--- Begin Exercise materials ---

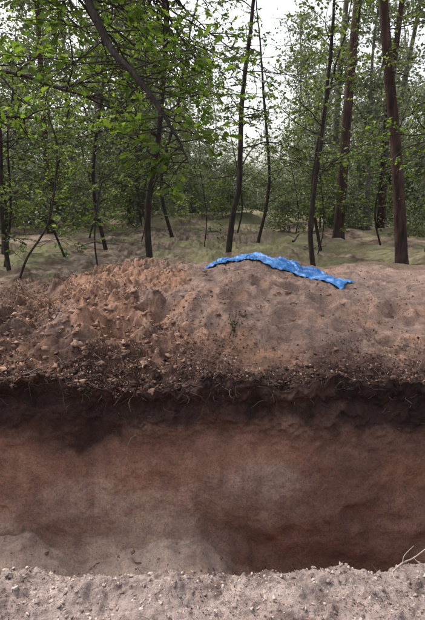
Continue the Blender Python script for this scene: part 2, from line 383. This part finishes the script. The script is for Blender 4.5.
def litter(name,p,nr,s0,s1,material=M_litter,tilt=.55,wid=.3):
    n=len(p); nn=nr+rng.normal(size=(n,3))*tilt; nn/=np.linalg.norm(nn,axis=1)[:,None]
    a=np.cross(nn,rng.normal(size=(n,3))); a/=np.linalg.norm(a,axis=1)[:,None]; b=np.cross(nn,a)
    S=(s0+(s1-s0)*rng.random(n)**2)[:,None]; c=p+nr*S*.25
    w=wid*(.4+.9*rng.random((n,1)))
    V=np.stack([c-a*S*.5,c+b*S*w+nn*S*.12,c+a*S*.5+nn*S*.1,c-b*S*w+nn*S*.15],1).reshape(-1,3)
    T=np.array([[0,1,2],[0,2,3]])[None]+(np.arange(n)*4)[:,None,None]
    return mkmesh(name,V,None,material,False,tris=T.reshape(-1,3))
def lw(x,y,z): return E_*(abs(x)<4.5)*(y<7.2)*(np.exp(-np.clip(y-4.0,0,9)*2.0)*(1-.45*(x>.2))+.50*(x<-1.6)+.22*(x<-.3)+.02)*ss(-.5,.4,fbm(x*2.2,y*2.2,0,3,140)+.35*(y<4.2))
p,nr=pick(70000,lw); litter('leaf_litter',p,nr,.006,.034)
p,nr=pick(75000,lambda x,y,z:(E_*(y>6.6)+F_*(y<34))*(abs(x)<y*.6+1)*(1/(y*y))*(1.1-.6*mossy(x,y))); litter('forest_leaf_litter',p,nr,.03,.12,M_flitter)
p,nr=pick(6500,lambda x,y,z:A_*(y>1.1)*(abs(x)<1.6)*ss(-.4,.5,fbm(x*3,y*3,0,3,141))); litter('bank_leaf_litter',p,nr,.002,.014)
def twigs(name,p,nr,l0,l1,r,material=M_twig,lift=.4):
    T=Tubes()
    for q,n in zip(p,nr):
        L=l0+(l1-l0)*rng.random()**2.5; d=rng.normal(size=3); d-=n*d.dot(n)*(1-lift*rng.random()); d/=np.linalg.norm(d)
        m=6; pts=[q-d*L*.5+n*.006]
        for i in range(m):
            d=d+rng.normal(size=3)*.18; d/=np.linalg.norm(d); pts.append(pts[-1]+d*L/m)
        rr=r*(.5+rng.random()); T.add(pts,np.linspace(rr,rr*.4,m+1),4)
    return T.obj(name,material)
p,nr=pick(2400,lw); twigs('mound_twigs',p,nr,.03,.32,.0019)
p,nr=pick(520,lambda x,y,z:A_*(y>1.1)*(abs(x)<1.6)); twigs('bank_twigs',p,nr,.02,.09,.0008)
p,nr=pick(1100,lambda x,y,z:(E_*(y>7)+F_*(y<22))*(abs(x)<y*.6+1)/(y*y)); twigs('forest_twigs',p,nr,.2,1.3,.006)
T=Tubes()
p,nr=pick(750,lambda x,y,z:D_*(z>-.5)*(abs(x)<3.5)*np.exp((z)*6))
for q,n in zip(p,nr):
    L=.03+.20*rng.random()**2.5; d=np.array([rng.normal()*.9,-.5,-.1+rng.normal()*.6]); d/=np.linalg.norm(d); pts=[q-d*.02]
    for i in range(7):
        d=d+rng.normal(size=3)*.35+np.array([0,.08,-.08]); d/=np.linalg.norm(d); pts.append(pts[-1]+d*L/7)
    rr=.0008+.002*rng.random()**2; T.add(pts,np.linspace(rr,rr*.3,8),4)
T.obj('hanging_roots',M_twig)

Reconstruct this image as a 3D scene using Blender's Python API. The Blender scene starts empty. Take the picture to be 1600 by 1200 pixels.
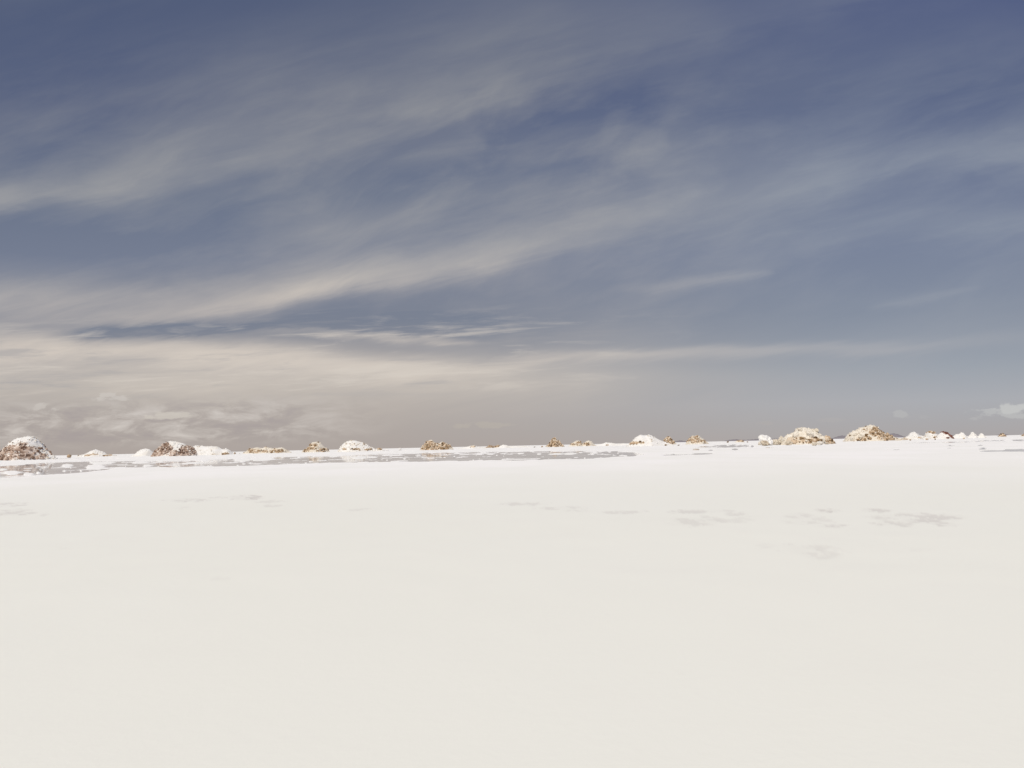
import bpy, math, random
import numpy as np
from mathutils import Vector, Matrix

S = bpy.context.scene
COL = S.collection
R = math.radians

# ------------------------------------------------------------------ camera
F = 1256.0                       # focal length in pixels of the 1600 px wide photograph
CAM_H = 0.25                     # held just above the salt crust
ROLL = math.atan(0.0213)
HC = 696.5                       # horizon row in the middle of the frame
PITCH = math.atan((HC - 600.0) * math.cos(ROLL) / F)
fwd = Vector((0, math.cos(PITCH), math.sin(PITCH)))
up0 = Vector((0, -math.sin(PITCH), math.cos(PITCH)))
rx0 = Vector((1, 0, 0))
rgt = rx0 * math.cos(ROLL) - up0 * math.sin(ROLL)
upv = up0 * math.cos(ROLL) + rx0 * math.sin(ROLL)
cd = bpy.data.cameras.new('camera')
cam = bpy.data.objects.new('camera', cd)
COL.objects.link(cam)
cam.matrix_world = Matrix(((rgt.x, upv.x, -fwd.x, 0), (rgt.y, upv.y, -fwd.y, 0),
                           (rgt.z, upv.z, -fwd.z, CAM_H), (0, 0, 0, 1)))
cd.sensor_width = 36
cd.lens = 36 * F / 1600
cd.clip_start = 0.02
cd.clip_end = 60000
S.camera = cam


def ray(px, py):
    d = fwd * F + rgt * (px - 800) + upv * (600 - py)
    return d


def ae(px, py):                  # direction as (x/y, z/y)
    d = ray(px, py)
    return d.x / d.y, d.z / d.y


def hor(px):
    return HC - (px - 800) * 0.0213


# ------------------------------------------------------------------ light
SUN_EL, SUN_AZ = R(57), R(-155)   # azimuth measured from +Y (view direction), negative = left
sd = Vector((math.cos(SUN_EL) * math.sin(SUN_AZ), math.cos(SUN_EL) * math.cos(SUN_AZ), math.sin(SUN_EL)))
sl = bpy.data.lights.new('sun', 'SUN')
sl.energy = 3.35
sl.angle = R(0.53)
sl.color = (1.0, 0.945, 0.865)
so = bpy.data.objects.new('sun', sl)
COL.objects.link(so)
so.rotation_euler = (-sd).to_track_quat('-Z', 'Y').to_euler()

S.view_settings.view_transform = 'Standard'
S.view_settings.look = 'None'
S.view_settings.exposure = 0
S.view_settings.gamma = 1


# ------------------------------------------------------------------ node helpers
def lin(c):
    return tuple(((v / 255) / 12.92 if v / 255 <= .04045 else ((v / 255 + .055) / 1.055) ** 2.4) for v in c)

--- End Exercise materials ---

Reproduce the material in full, word for word, and omit the pictures.

▶ [Task response]:
Continue the Blender Python script for this scene: part 2, from line 383. This part finishes the script. The script is for Blender 4.5.
def litter(name,p,nr,s0,s1,material=M_litter,tilt=.55,wid=.3):
    n=len(p); nn=nr+rng.normal(size=(n,3))*tilt; nn/=np.linalg.norm(nn,axis=1)[:,None]
    a=np.cross(nn,rng.normal(size=(n,3))); a/=np.linalg.norm(a,axis=1)[:,None]; b=np.cross(nn,a)
    S=(s0+(s1-s0)*rng.random(n)**2)[:,None]; c=p+nr*S*.25
    w=wid*(.4+.9*rng.random((n,1)))
    V=np.stack([c-a*S*.5,c+b*S*w+nn*S*.12,c+a*S*.5+nn*S*.1,c-b*S*w+nn*S*.15],1).reshape(-1,3)
    T=np.array([[0,1,2],[0,2,3]])[None]+(np.arange(n)*4)[:,None,None]
    return mkmesh(name,V,None,material,False,tris=T.reshape(-1,3))
def lw(x,y,z): return E_*(abs(x)<4.5)*(y<7.2)*(np.exp(-np.clip(y-4.0,0,9)*2.0)*(1-.45*(x>.2))+.50*(x<-1.6)+.22*(x<-.3)+.02)*ss(-.5,.4,fbm(x*2.2,y*2.2,0,3,140)+.35*(y<4.2))
p,nr=pick(70000,lw); litter('leaf_litter',p,nr,.006,.034)
p,nr=pick(75000,lambda x,y,z:(E_*(y>6.6)+F_*(y<34))*(abs(x)<y*.6+1)*(1/(y*y))*(1.1-.6*mossy(x,y))); litter('forest_leaf_litter',p,nr,.03,.12,M_flitter)
p,nr=pick(6500,lambda x,y,z:A_*(y>1.1)*(abs(x)<1.6)*ss(-.4,.5,fbm(x*3,y*3,0,3,141))); litter('bank_leaf_litter',p,nr,.002,.014)
def twigs(name,p,nr,l0,l1,r,material=M_twig,lift=.4):
    T=Tubes()
    for q,n in zip(p,nr):
        L=l0+(l1-l0)*rng.random()**2.5; d=rng.normal(size=3); d-=n*d.dot(n)*(1-lift*rng.random()); d/=np.linalg.norm(d)
        m=6; pts=[q-d*L*.5+n*.006]
        for i in range(m):
            d=d+rng.normal(size=3)*.18; d/=np.linalg.norm(d); pts.append(pts[-1]+d*L/m)
        rr=r*(.5+rng.random()); T.add(pts,np.linspace(rr,rr*.4,m+1),4)
    return T.obj(name,material)
p,nr=pick(2400,lw); twigs('mound_twigs',p,nr,.03,.32,.0019)
p,nr=pick(520,lambda x,y,z:A_*(y>1.1)*(abs(x)<1.6)); twigs('bank_twigs',p,nr,.02,.09,.0008)
p,nr=pick(1100,lambda x,y,z:(E_*(y>7)+F_*(y<22))*(abs(x)<y*.6+1)/(y*y)); twigs('forest_twigs',p,nr,.2,1.3,.006)
T=Tubes()
p,nr=pick(750,lambda x,y,z:D_*(z>-.5)*(abs(x)<3.5)*np.exp((z)*6))
for q,n in zip(p,nr):
    L=.03+.20*rng.random()**2.5; d=np.array([rng.normal()*.9,-.5,-.1+rng.normal()*.6]); d/=np.linalg.norm(d); pts=[q-d*.02]
    for i in range(7):
        d=d+rng.normal(size=3)*.35+np.array([0,.08,-.08]); d/=np.linalg.norm(d); pts.append(pts[-1]+d*L/7)
    rr=.0008+.002*rng.random()**2; T.add(pts,np.linspace(rr,rr*.3,8),4)
T.obj('hanging_roots',M_twig)

Reconstruct this image as a 3D scene using Blender's Python API. The Blender scene starts empty. Take the picture to be 1600 by 1200 pixels.
import bpy, math, random
import numpy as np
from mathutils import Vector, Matrix

S = bpy.context.scene
COL = S.collection
R = math.radians

# ------------------------------------------------------------------ camera
F = 1256.0                       # focal length in pixels of the 1600 px wide photograph
CAM_H = 0.25                     # held just above the salt crust
ROLL = math.atan(0.0213)
HC = 696.5                       # horizon row in the middle of the frame
PITCH = math.atan((HC - 600.0) * math.cos(ROLL) / F)
fwd = Vector((0, math.cos(PITCH), math.sin(PITCH)))
up0 = Vector((0, -math.sin(PITCH), math.cos(PITCH)))
rx0 = Vector((1, 0, 0))
rgt = rx0 * math.cos(ROLL) - up0 * math.sin(ROLL)
upv = up0 * math.cos(ROLL) + rx0 * math.sin(ROLL)
cd = bpy.data.cameras.new('camera')
cam = bpy.data.objects.new('camera', cd)
COL.objects.link(cam)
cam.matrix_world = Matrix(((rgt.x, upv.x, -fwd.x, 0), (rgt.y, upv.y, -fwd.y, 0),
                           (rgt.z, upv.z, -fwd.z, CAM_H), (0, 0, 0, 1)))
cd.sensor_width = 36
cd.lens = 36 * F / 1600
cd.clip_start = 0.02
cd.clip_end = 60000
S.camera = cam


def ray(px, py):
    d = fwd * F + rgt * (px - 800) + upv * (600 - py)
    return d


def ae(px, py):                  # direction as (x/y, z/y)
    d = ray(px, py)
    return d.x / d.y, d.z / d.y


def hor(px):
    return HC - (px - 800) * 0.0213


# ------------------------------------------------------------------ light
SUN_EL, SUN_AZ = R(57), R(-155)   # azimuth measured from +Y (view direction), negative = left
sd = Vector((math.cos(SUN_EL) * math.sin(SUN_AZ), math.cos(SUN_EL) * math.cos(SUN_AZ), math.sin(SUN_EL)))
sl = bpy.data.lights.new('sun', 'SUN')
sl.energy = 3.35
sl.angle = R(0.53)
sl.color = (1.0, 0.945, 0.865)
so = bpy.data.objects.new('sun', sl)
COL.objects.link(so)
so.rotation_euler = (-sd).to_track_quat('-Z', 'Y').to_euler()

S.view_settings.view_transform = 'Standard'
S.view_settings.look = 'None'
S.view_settings.exposure = 0
S.view_settings.gamma = 1


# ------------------------------------------------------------------ node helpers
def lin(c):
    return tuple(((v / 255) / 12.92 if v / 255 <= .04045 else ((v / 255 + .055) / 1.055) ** 2.4) for v in c)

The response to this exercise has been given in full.